サウジアラビアでは、石油化学分野での生産活動が盛んになっているほか、新規の石化プラント建設プロジェクトが進行している。
サウジアラビアの石油化学会社であるサダラケミカルは、ペルシャ湾に面するジュバイルの石油化学プラントで、液体ポリメリックMDIの商業生産を開始したと発表した。PMDIの生産はサウジアラビアで初めてとなり、プラントは1系列として世界最大規模という。サダラケミカルはまた、国内初となるブチルグリコールエーテル(BGE)の商業生産を開始したことも明らかにした。
サウジアラビアの石油化学会社であるSABICは6月中旬、カザフスタン国営のユナイテッド・ケミカル・カザフスタンとカザフのアティラウで計画する新規石油化学コンプレックス(複合施設)建設の企業化調査(FS)で覚書(MOU)に署名した。サウジの証券取引所(Tadawul)が6月10日、公表した。
一方、国営サウジアラムコは5月末、中東湾岸地域で最大規模となる造船所を建造すると発表した。投資額は52億ドル。サウジアラムコは、サウジの海運会社である国営サウジアラビア造船(Bahri)、韓国の現代重工業(HHI)、アラブ首長国連邦(UAE)の掘削装置(リグ)製造会社であるランプレルと合弁会社(JV)をサウジ東海岸のラス・アル・ヘールに設立する。造船所の稼働は2019年、22年にフル稼働する予定としている。
他方、英エンジニアリング大手のアメック・フォスター・ウィーラーは6月初め、サウジアラビア東部に位置するマルジャン油田鉱区などで原油・天然ガス増産に向けた設備の建設工事を国営サウジアラムコから受注したと発表した。契約期間は5年間で、天然ガス処理プラントの新設などの基本設計(FEED)を担うとしている。

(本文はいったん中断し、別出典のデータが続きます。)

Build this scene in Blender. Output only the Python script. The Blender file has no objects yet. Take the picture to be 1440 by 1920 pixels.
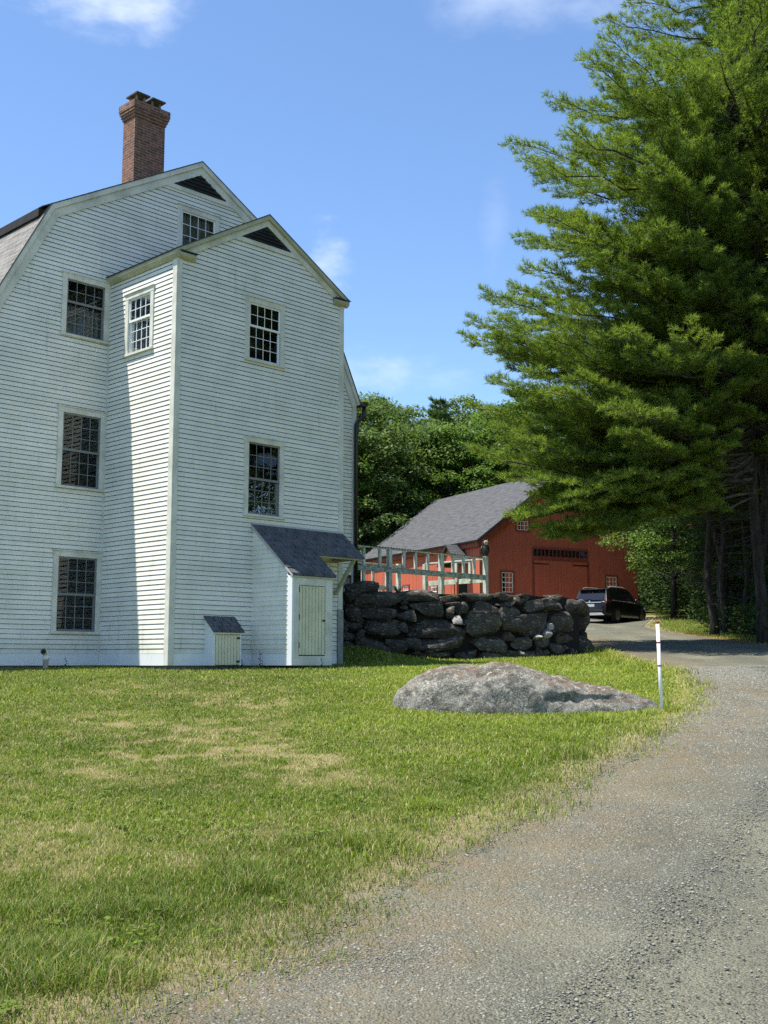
import bpy, bmesh, math, random
import numpy as np
from mathutils import Vector, Matrix, noise as mnoise
R = math.radians
random.seed(7)
rng = np.random.default_rng(11)
sc = bpy.context.scene
COL = sc.collection

# ------------------------------------------------------------------ camera and frames of reference
F_PX, PITCH, EYE, YAW = 2158.0, R(7.436), 1.6, R(45.575)
cp, sp = math.cos(PITCH), math.sin(PITCH)
cam_d = bpy.data.cameras.new('camera'); cam = bpy.data.objects.new('camera', cam_d); COL.objects.link(cam)
cam.location = (0, 0, EYE); cam.rotation_euler = (R(90) + PITCH, 0, 0)
cam_d.sensor_fit = 'VERTICAL'; cam_d.sensor_height = 36; cam_d.lens = F_PX/1920*36
cam_d.clip_start = .05; cam_d.clip_end = 1500
sc.camera = cam
HX = Vector((math.cos(YAW), math.sin(YAW), 0)); HY = Vector((-math.sin(YAW), math.cos(YAW), 0))
W0 = Vector((-4.282, 23.0, 1.534))                      # near corner of the wing, bottom of its siding
def hw(a, b, c=0): return W0 + HX*a + HY*b + Vector((0, 0, c))
L = 2.534                                              # the wing stands this far out of the main gable

# ------------------------------------------------------------------ materials
def mat(name, fn, **kw):
    m = bpy.data.materials.new(name); m.use_nodes = True
    nt = m.node_tree; nt.nodes.clear()
    out = nt.nodes.new('ShaderNodeOutputMaterial')
    class N: pass
    n = N(); n.nt = nt
    def new(t, **k):
        nd = nt.nodes.new(t)
        for a, b in k.items():
            if a.startswith('i_'):
                key = a[2:]
                key = int(key) if key.isdigit() else key.replace('_', ' ')
                nd.inputs[key].default_value = b
            else: setattr(nd, a, b)
        return nd
    n.new = new
    n.link = lambda a, b: nt.links.new(a, b)
    def coord(kind='Object', scale=(1, 1, 1), rot=(0, 0, 0)):
        tc = new('ShaderNodeTexCoord'); mp = new('ShaderNodeMapping')
        mp.inputs['Scale'].default_value = scale; mp.inputs['Rotation'].default_value = rot
        n.link(tc.outputs[kind], mp.inputs['Vector']); return mp.outputs[0]
    n.coord = coord
    def noise(vec, scale, detail=4, rough=.55):
        t = new('ShaderNodeTexNoise'); t.inputs['Scale'].default_value = scale
        t.inputs['Detail'].default_value = detail; t.inputs['Roughness'].default_value = rough
        if vec is not None: n.link(vec, t.inputs['Vector'])
        return t.outputs['Fac']
    n.noise = noise
    def ramp(fac, stops, interp='LINEAR'):
        r = new('ShaderNodeValToRGB'); e = r.color_ramp.elements; r.color_ramp.interpolation = interp
        while len(e) < len(stops): e.new(.5)
        for i, (p, c) in enumerate(stops):
            e[i].position = p; e[i].color = (c, c, c, 1) if not hasattr(c, '__len__') else (*c[:3], 1)
        n.link(fac, r.inputs['Fac']); return r.outputs['Color']
    n.ramp = ramp
    def mix(fac, a, b, blend='MIX'):
        x = new('ShaderNodeMix', data_type='RGBA', blend_type=blend)
        for s, v in ((0, fac), (6, a), (7, b)):
            if hasattr(v, 'is_linked'): n.link(v, x.inputs[s])
            elif s == 0: x.inputs[0].default_value = v
            else: x.inputs[s].default_value = (*v[:3], 1)
        return x.outputs[2]
    n.mix = mix
    def math_(op, a, b=None, c=None):
        x = new('ShaderNodeMath', operation=op)
        for i, v in enumerate((a, b, c)):
            if v is None: continue
            if hasattr(v, 'is_linked'): n.link(v, x.inputs[i])
            else: x.inputs[i].default_value = v
        return x.outputs[0]
    n.math = math_
    def bump(h, strength=.3, dist=.01):
        b = new('ShaderNodeBump'); b.inputs['Strength'].default_value = strength; b.inputs['Distance'].default_value = dist
        n.link(h, b.inputs['Height']); return b.outputs[0]
    n.bump = bump
    def attr(nm):
        a = new('ShaderNodeAttribute'); a.attribute_name = nm; return a
    n.attr = attr
    def bsdf(color, rough=.7, normal=None, spec=.3, metal=0.):
        b = new('ShaderNodeBsdfPrincipled')
        if hasattr(color, 'is_linked'): n.link(color, b.inputs['Base Color'])
        else: b.inputs['Base Color'].default_value = (*color[:3], 1)
        if hasattr(rough, 'is_linked'): n.link(rough, b.inputs['Roughness'])
        else: b.inputs['Roughness'].default_value = rough
        b.inputs['Specular IOR Level'].default_value = spec; b.inputs['Metallic'].default_value = metal
        if normal is not None: n.link(normal, b.inputs['Normal'])
        return b.outputs[0]
    n.bsdf = bsdf
    n.link(fn(n), out.inputs['Surface'])
    return m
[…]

このほか、エマーソン・プロセス・マネージメントは6月12日、サウジアラムコと事業活動のデジタル化を進めることで連携強化を図ると発表した。両社は本件で覚書(MOU)を締結したという。エマーソンは今後、サウジアラムコに対し、先進デジタル技術や教育トレーニング業務などを提供するとしている。